Framing the shot is always a challenge as the Google Street Cam usually has fuzzy areas that are way out of focus, or telephone lines mar the perfect scene. I abandoned a beautiful scene in the deep interior of Mexico that I labored over for an hour at least. It featured a bricklayer working on a building as two boys ducked into a neighboring tortilleria, but the distracting crisscrossing telephone lines were unable to be Photoshopped out or cropped away. In the Queenstown shot, the telephone lines work well to frame the scene, but "Tortilleria" had to be scrapped.

Once it's framed, cropped and properly saturated - I want surreal and dreamlike - then it's time to decide if it needs an added feature. Sometimes it's perfect, as in "Schoolgirl," other times the addition of Major Mike Adams is in order, perhaps an entirely different sky, or the stealth bomber in this latest shot from Dublin, Ireland at a place called Glasnevin Cemetery. In this instance, I had a title in mind before ever finding the shot, and I scoured London, Cardiff, Edinburgh and other cities looking for an old cemetery with people in it in order to create an image called "The Living and The Dead." (Click it for the large)

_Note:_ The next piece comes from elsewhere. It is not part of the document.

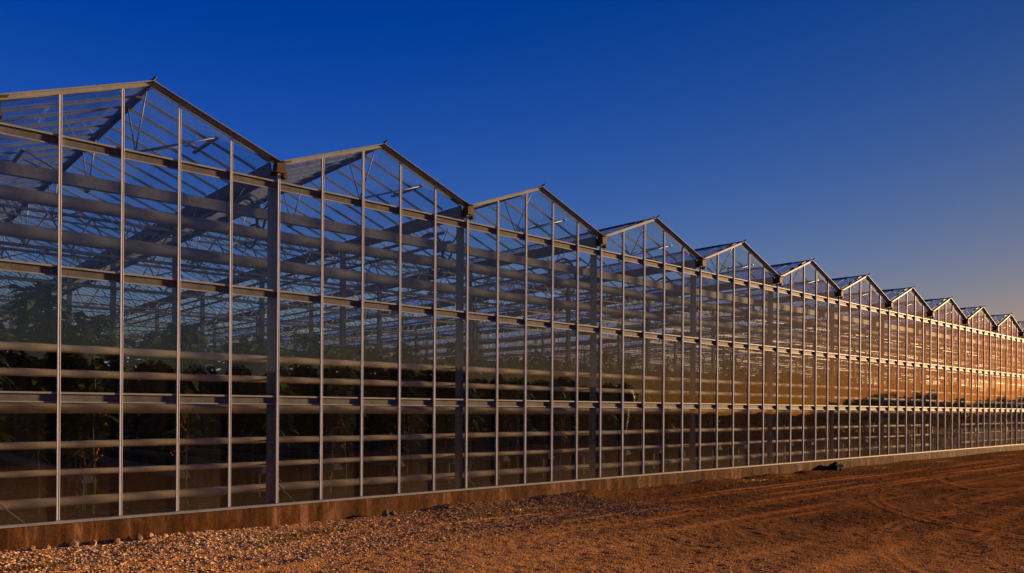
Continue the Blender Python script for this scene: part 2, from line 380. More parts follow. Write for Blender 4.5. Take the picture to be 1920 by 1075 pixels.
# concrete foot wall: one slab per bay with worn edges
for n in range(N0, N1 + 1):
    bm = bmesh.new(); nxs, nzs = 34, 5; y0 = -0.075
    def wv(i, j):
        x = n * W + W * i / nxs; z = GZ - 0.12 + (0.0 - GZ + 0.12) * j / nzs
        d = 0.012 * (float(fbm(np.array(x * 3.0), np.array(z * 5.0), 3, 77)) - 0.45) + 0.006 * (random.random() - .5)
        edge = 0.0
        if j == nzs: edge = -0.008 * random.random(); z -= 0.004 * random.random(); d += 0.008
        if i in (0, nxs): d += 0.007
        return bm.verts.new((x + (0.003 if i == 0 else -0.003 if i == nxs else 0), y0 + d, z - 0.002))
    g = [[wv(i, j) for j in range(nzs + 1)] for i in range(nxs + 1)]
    for i in range(nxs):
        for j in range(nzs): bm.faces.new((g[i][j], g[i + 1][j], g[i + 1][j + 1], g[i][j + 1]))
    back = [[bm.verts.new((g[i][j].co.x, 0.12, g[i][j].co.z)) for j in (0, nzs)] for i in (0, nxs)]
    bm.faces.new([g[i][nzs] for i in range(nxs + 1)] + [back[1][1], back[0][1]])
    bm.faces.new([g[0][j] for j in reversed(range(nzs + 1))] + [back[0][0], back[0][1]][:2][::1])
    bm.faces.new([g[nxs][j] for j in range(nzs + 1)] + [back[1][1], back[1][0]])
    bmesh.ops.recalc_face_normals(bm, faces=bm.faces)
    me = bpy.data.meshes.new("foot_wall"); bm.to_mesh(me); bm.free(); me.materials.append(M_CONC)
    put("foot_wall", me, house)

def roofz(x): return ZG + SL * (x if x <= 2 else 4 - x)
# shared meshes of one gable bay
def mullion_mesh(h):
    b = MB(); b.box(-0.021, 0.021, -0.035, -0.016, 0.036, h); b.box(-0.009, 0.009, -0.016, 0.02, 0.036, h - 0.01)
    b.box(-0.018, -0.013, -0.038, -0.035, 0.036, h - 0.004); b.box(0.013, 0.018, -0.038, -0.035, 0.036, h - 0.004)
    return b.mesh("mullion", M_ALU)
MULL = [mullion_mesh(5.50)] + [mullion_mesh(roofz(x) - 0.06) for x in (0.8, 1.6, 2.4, 3.2)]
def transom_mesh(z):
    b = MB()
    b.box(0, W, -0.022, 0.012, z + 0.048, z + 0.074)      # upper lip
    b.box(0, W, -0.001, 0.012, z - 0.074, z - 0.056)      # lower lip
    return b.mesh("transom", M_RAIL)
def web_mesh(z):
    return MB().box(0, W, 0.012, 0.035, z - 0.068, z + 0.068).mesh("transom_web", M_GUTTER)
ZT = (1.74, 3.49, 5.30)
TRAN = [transom_mesh(z) for z in ZT]; WEB = [web_mesh(z) for z in ZT]
sb = MB(); sb.box(0, W, -0.062, 0.05, 0.0, 0.026); sb.box(0, W, -0.088, -0.062, -0.004, 0.010)
SILL = sb.mesh("sill", M_RAIL)
PANES = []
edges = (0.032, 1.664, 1.816, 3.414, 3.566, 5.224)
for i in range(5):
    x0, x1 = 0.8 * i + 0.014, 0.8 * (i + 1) - 0.014
    for r in range(3):
        z0, z1 = edges[2 * r], edges[2 * r + 1]; b = MB()
        b.box(-(x1 - x0) / 2, (x1 - x0) / 2, -0.003, 0.003, 0, z1 - z0)
        PANES.append((b.mesh("pane", M_GLASS), ((x0 + x1) / 2, -0.008, z0)))
    zb = 5.376; xc = (x0 + x1) / 2
    poly = [(x0 - xc, 0), (x1 - xc, 0), (x1 - xc, roofz(x1) - 0.05 - zb)]
    if i == 2: poly.append((2.0 - xc, ZR - 0.05 - zb))
    poly.append((x0 - xc, roofz(x0) - 0.05 - zb))
    PANES.append((MB().prism(poly, -0.003, 0.003).mesh("pane", M_GLASS), (xc, -0.008, zb)))
rb = MB()
for sx in (0, 1):
    a = (0.05 if sx == 0 else 3.95, -0.03, ZG + 0.02 - 0.03); c = (2.0, -0.03, ZR - 0.03)
    rb.bar(a, c, 0.06, 0.046); rb.bar((a[0], -0.045, a[2] + 0.034), (c[0], -0.045, c[2] + 0.034), 0.11, 0.010)
GABLE = rb.mesh("gable", M_RAIL)
rc = MB(); rc.prism([(1.95, ZR - 0.012), (2.0, ZR + 0.012), (2.05, ZR - 0.012), (2.05, ZR + 0.0), (2.0, ZR + 0.026), (1.95, ZR + 0.0)], -0.10, 0.6); rc.bar((1.985, -0.10, ZR + 0.01), (2.025, -0.14, ZR + 0.055), 0.02, 0.03)
RIDGECAP = rc.mesh("ridge_cap", M_GUTTER)
for n in range(N0, N1 + 1):
    gb = put("gable", GABLE, house, (n * W, 0, 0))
    for k, x in enumerate((0, 0.8, 1.6, 2.4, 3.2)): put("mullion", MULL[k], gb, (x, 0, 0))
    for t_, w_ in zip(TRAN, WEB): put("transom", t_, gb); put("transom_web", w_, gb)
    put("sill", SILL, gb); put("ridge_cap", RIDGECAP, gb)
    for me, loc in PANES: put("pane", me, gb, loc)

# gutters with rusty end boxes
gu = MB(); gu.prism([(-0.13, 0.0), (-0.10, -0.19), (0.10, -0.19), (0.13, 0.0), (0.11, 0.0), (0.085, -0.17), (-0.085, -0.17), (-0.11, 0.0)], 0.05, DEPTH)
GUT = gu.mesh("gutter", M_GUTTER)
ge = MB(); ge.box(-0.075, 0.075, -0.13, 0.04, -0.18, -0.03); ge.box(-0.088, 0.088, -0.14, -0.11, -0.195, -0.17)
ge.bar((-0.17, -0.06, 0.03), (-0.02, -0.06, -0.02), 0.2, 0.012); ge.bar((0.02, -0.06, -0.02), (0.17, -0.06, 0.03), 0.2, 0.012)
ge.box(-0.05, 0.05, -0.13, -0.05, -0.03, 0.0); ge.box(0.05, 0.11, -0.12, 0.02, -0.26, -0.20)
GUTEND = ge.mesh("gutter_end_box", M_RUST)
for n in range(N0, NR1 + 1):
    g_ = put("gutter", GUT, house, (n * W, 0, ZG))
    if n <= N1 + 1: put("gutter_end_box", GUTEND, g_)

# columns
cb = MB(); cb.box(-0.06, 0.06, -0.05, 0.05, -0.30, 5.49); cb.box(-0.10, 0.10, -0.09, 0.09, -0.26, -0.20)
COLM = cb.mesh("column", M_STEEL)
for n in range(N0, NR1 + 1):
    for k, y in enumerate(ROW[:-1]):
        if k > 0 and (n > 18 or (n < 0 and k > 4)): continue
        put("column", COLM, house, (n * W, y, 0))
# lattice girders across every bay and row
tb = MB(); zt, zb = 5.36, 4.66
tb.bar((0.06, 0, zt), (W - 0.06, 0, zt), 0.05, 0.05); tb.bar((0.06, 0, zb), (W - 0.06, 0, zb), 0.05, 0.05)
nseg = 5
for i in range(nseg):
    xa = 0.1 + (W - 0.2) * i / nseg; xb = 0.1 + (W - 0.2) * (i + 1) / nseg; xm = (xa + xb) / 2
    tb.tube([(xa, 0, zt), (xm, 0, zb)], 0.016, 5); tb.tube([(xm, 0, zb), (xb, 0, zt)], 0.016, 5)
GIRD = tb.mesh("lattice_girder", M_TRUSS)
for n in range(N0, NR1):
    for k, y in enumerate(ROW[1:-1]):
        if n < -1 and k > 4: continue
        put("lattice_girder", GIRD, house, (n * W, y, 0))
tb = MB(); tb.bar((0.06, 0, 5.34), (W - 0.06, 0, 5.34), 0.03, 0.03); tb.bar((0.06, 0, 4.98), (W - 0.06, 0, 4.98), 0.03, 0.03)
for i in range(7):
    xa = 0.1 + (W - 0.2) * i / 7; xb = 0.1 + (W - 0.2) * (i + 1) / 7
    tb.tube([(xa, 0, 5.34), ((xa + xb) / 2, 0, 4.98)], 0.011, 4); tb.tube([((xa + xb) / 2, 0, 4.98), (xb, 0, 5.34)], 0.011, 4)
LIGHT = tb.mesh("light_lattice_girder", M_TRUSS)
for n in range(-2, 15):
    for k in range(9): put("light_lattice_girder", LIGHT, house, (n * W, ROW[k] + 2.35 + (1.2 if k == 0 else 0), 0))
# intermediate wire trusses carrying screens between the rows (thin zigzag along each bay)
for n in range(N0, 18):
    b = MB()
    for xo, zz in ((-0.36, 5.14), (-0.20, 4.98)): b.bar((xo, 0.3, zz), (xo, DEPTH, zz), 0.05, 0.05)
    for k in range(16): b.tube([(-0.36, 0.9 + k * 2.35, 5.14), (-0.1, 1.1 + k * 2.35, 5.5)], 0.008, 4)
    put("longitudinal_rail", b.mesh("longitudinal_rail", M_STEEL), house, (n * W, 0, 0))
b = MB()
for y in [ROW[0] + 4.7 * k + 1.57 * j for k in range(10) for j in (1.5,)]:
    b.bar((N0 * W, y, 5.05), (NR1 * W, y, 5.05), 0.025, 0.025)
    x = N0 * W
    while x < 60:
        b.tube([(x, y, 5.05), (x + 0.25, y, 4.86)], 0.01, 4, False); x += 0.5
o = put("screen_wire_trusses", b.mesh("screen_wire_trusses", M_TRUSS), house); o["kind"] = "stuff"

# heavy beam and pipes along the inside of the wall
xa, xb = N0 * W, (N1 + 1) * W
b = MB(); b.box(xa, xb, 0.34, 0.44, 4.80, 4.97); put("eaves_beam", b.mesh("eaves_beam", M_STEEL), house)
for z, r, y, mt in ((4.585, .10, .56, M_TUBE), (4.08, .10, .56, M_TUBE), (2.445, .06, .5, M_PIPE), (2.095, .058, .5, M_PIPE), (1.585, .075, .5, M_PIPE),
                    (1.06, .055, .5, M_PIPE), (.655, .046, .5, M_PIPE), (.24, .07, .5, M_PIPE)):
    spans = [(xa, 29.4), (31.9, xb)] if z < 1.2 else [(xa, xb)]
    for a, c in spans:
        pts = [(a + (c - a) * k / 24, y, z + 0.006 * math.sin(k * 1.7 + z * 9)) for k in range(25)]
        put("heating_pipe", MB().tube(pts, r, 20).mesh("heating_pipe", mt), house)
# clips that hold the pipes to the columns, and foot braces
cl = MB()
for z in (2.445, 2.095, 1.585, 1.06, .655, .24): cl.box(-0.03, 0.03, 0.27, 0.5, z - 0.012, z + 0.012)
CLIP = cl.mesh("pipe_bracket", M_STEEL)
br = MB(); br.tube([(0.02, 0.22, 0.42), (0.62, 0.24, -0.18)], 0.012, 6)
BRACE = br.mesh("foot_brace", M_STEEL)
for n in range(N0, N1 + 1):
    put("pipe_bracket", CLIP, house, (n * W, 0, 0)); put("foot_brace", BRACE, house, (n * W, 0, 0))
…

These aren't mildly funny, base, crude or sarcastic. It's funny how these scenes are bypassed on our Facebook page as people flock to the silly clip art comics, giving them the coveted thumbs-up "Like" that passes for praise these days. "Saturated Street Scenes" are intended as art, to be studied, inspected and eventually shown in a Manhattan gallery, the opening of which I will attend, wearing a scarf and a loosely fitting but still devilishly stylish black suit, sipping a mineral water with lime. The Ladies and Gentlemen of the Art World will talk to me in those Manhattan accents and they will ask me questions and we will talk about inspiration and motivation, meaning and philosophy and what can we do to help the Third World from here in Manhattan. Then they will purchase one of the prints, or buy the expensive coffee table book bound in leather and trimmed in gold. We will laugh at the silly "Coffee with Jesus" comics, of course, and admit that "they have their place," but we will know where the real art is. Those comics, we will agree, were a passing fad, while I - they will tell me - I have created lasting beauty. Then my agent will whisper to me, "Your dinner guests are waiting in the private dining room at The St. Regis." 

At dinner, I hope to meet a very powerful attorney who will offer to represent me against the giant and evil Google, the faceless beast that let me have these images for free now trying to sue me for using its copyrighted imagery to make personal profit.